[START Available data]
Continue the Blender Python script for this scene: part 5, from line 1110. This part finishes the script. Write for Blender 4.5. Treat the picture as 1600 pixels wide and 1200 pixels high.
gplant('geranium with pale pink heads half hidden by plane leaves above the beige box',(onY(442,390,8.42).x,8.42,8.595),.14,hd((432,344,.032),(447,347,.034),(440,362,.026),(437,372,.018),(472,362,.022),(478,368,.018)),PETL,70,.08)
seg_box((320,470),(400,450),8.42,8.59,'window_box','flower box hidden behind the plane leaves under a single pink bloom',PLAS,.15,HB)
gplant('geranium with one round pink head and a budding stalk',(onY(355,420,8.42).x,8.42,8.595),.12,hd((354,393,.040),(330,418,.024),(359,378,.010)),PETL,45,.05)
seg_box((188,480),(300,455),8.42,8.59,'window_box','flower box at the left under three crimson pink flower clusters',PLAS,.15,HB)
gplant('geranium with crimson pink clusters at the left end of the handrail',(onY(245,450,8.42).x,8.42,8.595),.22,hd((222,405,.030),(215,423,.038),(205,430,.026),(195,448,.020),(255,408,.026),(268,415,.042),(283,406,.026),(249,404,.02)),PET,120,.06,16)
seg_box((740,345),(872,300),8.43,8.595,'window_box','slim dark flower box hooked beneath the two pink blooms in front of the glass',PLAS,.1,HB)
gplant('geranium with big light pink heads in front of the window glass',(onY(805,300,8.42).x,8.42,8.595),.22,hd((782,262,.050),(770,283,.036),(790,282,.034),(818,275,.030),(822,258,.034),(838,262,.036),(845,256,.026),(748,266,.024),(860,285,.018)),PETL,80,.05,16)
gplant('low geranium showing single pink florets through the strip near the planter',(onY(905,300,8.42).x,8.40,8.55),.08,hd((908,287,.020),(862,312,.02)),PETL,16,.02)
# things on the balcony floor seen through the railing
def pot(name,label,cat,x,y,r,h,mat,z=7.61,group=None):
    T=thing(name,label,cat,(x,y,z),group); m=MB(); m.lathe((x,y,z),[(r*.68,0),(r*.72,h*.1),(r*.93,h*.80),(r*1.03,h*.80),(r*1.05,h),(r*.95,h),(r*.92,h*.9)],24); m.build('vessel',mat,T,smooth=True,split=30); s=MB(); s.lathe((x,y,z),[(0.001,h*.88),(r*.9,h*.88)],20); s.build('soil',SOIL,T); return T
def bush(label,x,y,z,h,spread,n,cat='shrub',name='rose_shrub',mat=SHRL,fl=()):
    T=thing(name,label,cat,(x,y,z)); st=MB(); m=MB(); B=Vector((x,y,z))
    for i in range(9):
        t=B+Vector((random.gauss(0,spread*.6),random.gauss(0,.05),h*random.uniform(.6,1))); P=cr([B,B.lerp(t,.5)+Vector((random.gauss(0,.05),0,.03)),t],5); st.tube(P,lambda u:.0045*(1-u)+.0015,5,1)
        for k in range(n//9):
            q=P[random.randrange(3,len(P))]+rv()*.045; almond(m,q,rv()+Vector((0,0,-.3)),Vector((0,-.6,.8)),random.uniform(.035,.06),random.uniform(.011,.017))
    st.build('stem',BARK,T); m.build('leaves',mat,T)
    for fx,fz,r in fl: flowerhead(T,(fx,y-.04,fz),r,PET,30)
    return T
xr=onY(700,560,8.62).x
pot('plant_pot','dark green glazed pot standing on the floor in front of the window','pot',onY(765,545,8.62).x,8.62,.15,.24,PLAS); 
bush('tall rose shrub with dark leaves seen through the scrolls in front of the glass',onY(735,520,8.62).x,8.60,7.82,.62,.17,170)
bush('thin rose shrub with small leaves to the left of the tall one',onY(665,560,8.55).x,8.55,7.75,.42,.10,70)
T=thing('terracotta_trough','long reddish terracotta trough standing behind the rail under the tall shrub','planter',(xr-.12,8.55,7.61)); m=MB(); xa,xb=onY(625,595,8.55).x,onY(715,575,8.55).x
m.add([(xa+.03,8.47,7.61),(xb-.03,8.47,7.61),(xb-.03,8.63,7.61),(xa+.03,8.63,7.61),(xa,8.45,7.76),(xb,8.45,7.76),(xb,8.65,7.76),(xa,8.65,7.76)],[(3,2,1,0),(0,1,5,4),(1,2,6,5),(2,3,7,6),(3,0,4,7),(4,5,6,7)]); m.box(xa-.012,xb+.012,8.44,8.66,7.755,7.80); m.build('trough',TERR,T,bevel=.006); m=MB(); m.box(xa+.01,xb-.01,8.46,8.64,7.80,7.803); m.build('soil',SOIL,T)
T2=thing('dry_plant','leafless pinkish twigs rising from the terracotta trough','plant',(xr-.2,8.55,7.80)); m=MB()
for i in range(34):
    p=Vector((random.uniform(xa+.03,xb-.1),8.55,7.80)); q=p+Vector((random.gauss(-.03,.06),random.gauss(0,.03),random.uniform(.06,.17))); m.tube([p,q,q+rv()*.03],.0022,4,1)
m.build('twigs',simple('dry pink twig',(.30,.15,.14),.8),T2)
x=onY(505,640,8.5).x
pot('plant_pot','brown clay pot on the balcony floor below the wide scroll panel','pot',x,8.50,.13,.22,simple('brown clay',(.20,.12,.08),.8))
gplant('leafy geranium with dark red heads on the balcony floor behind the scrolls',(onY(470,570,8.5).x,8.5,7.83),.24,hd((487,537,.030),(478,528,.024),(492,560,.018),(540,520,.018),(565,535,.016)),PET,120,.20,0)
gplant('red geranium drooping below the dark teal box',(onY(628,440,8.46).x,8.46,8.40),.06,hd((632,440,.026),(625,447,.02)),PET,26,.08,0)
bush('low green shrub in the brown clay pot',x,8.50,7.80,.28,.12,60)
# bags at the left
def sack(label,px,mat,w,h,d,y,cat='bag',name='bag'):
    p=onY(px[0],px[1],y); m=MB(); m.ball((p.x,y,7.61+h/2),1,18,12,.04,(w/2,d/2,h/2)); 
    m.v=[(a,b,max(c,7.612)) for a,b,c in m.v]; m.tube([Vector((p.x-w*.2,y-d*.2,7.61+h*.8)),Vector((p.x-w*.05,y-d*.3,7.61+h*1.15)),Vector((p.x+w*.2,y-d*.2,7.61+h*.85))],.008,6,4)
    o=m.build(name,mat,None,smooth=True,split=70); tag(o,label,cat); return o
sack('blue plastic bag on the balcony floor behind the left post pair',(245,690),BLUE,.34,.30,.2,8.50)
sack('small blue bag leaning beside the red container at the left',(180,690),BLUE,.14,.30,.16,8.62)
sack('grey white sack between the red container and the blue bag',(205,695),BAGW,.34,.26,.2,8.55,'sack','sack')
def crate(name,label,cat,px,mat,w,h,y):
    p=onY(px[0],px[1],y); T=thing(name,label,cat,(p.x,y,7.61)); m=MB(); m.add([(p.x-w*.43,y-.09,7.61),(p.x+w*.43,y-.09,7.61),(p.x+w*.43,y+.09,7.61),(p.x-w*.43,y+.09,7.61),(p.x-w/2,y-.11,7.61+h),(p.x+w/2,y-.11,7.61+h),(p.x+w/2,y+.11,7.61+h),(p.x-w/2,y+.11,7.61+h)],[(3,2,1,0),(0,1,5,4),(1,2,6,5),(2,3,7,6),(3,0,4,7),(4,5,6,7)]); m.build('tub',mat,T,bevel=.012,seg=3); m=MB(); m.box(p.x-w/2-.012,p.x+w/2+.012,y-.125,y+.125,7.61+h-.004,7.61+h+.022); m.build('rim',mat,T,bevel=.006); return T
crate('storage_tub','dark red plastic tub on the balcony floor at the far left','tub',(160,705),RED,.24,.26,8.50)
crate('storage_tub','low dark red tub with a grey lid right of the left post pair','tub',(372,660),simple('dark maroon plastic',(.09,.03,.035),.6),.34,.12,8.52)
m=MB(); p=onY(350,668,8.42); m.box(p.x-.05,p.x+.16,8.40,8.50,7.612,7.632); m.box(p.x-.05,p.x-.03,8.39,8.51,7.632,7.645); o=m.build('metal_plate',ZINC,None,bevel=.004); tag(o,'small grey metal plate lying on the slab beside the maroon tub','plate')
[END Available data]
_Task_.
Extract all lines from the material above that include the word "wide".

_Response to this task_.
Continue the Blender Python script for this scene: part 5, from line 1110. This part finishes the script. Write for Blender 4.5. Treat the picture as 1600 pixels wide and 1200 pixels high.
pot('plant_pot','brown clay pot on the balcony floor below the wide scroll panel','pot',x,8.50,.13,.22,simple('brown clay',(.20,.12,.08),.8))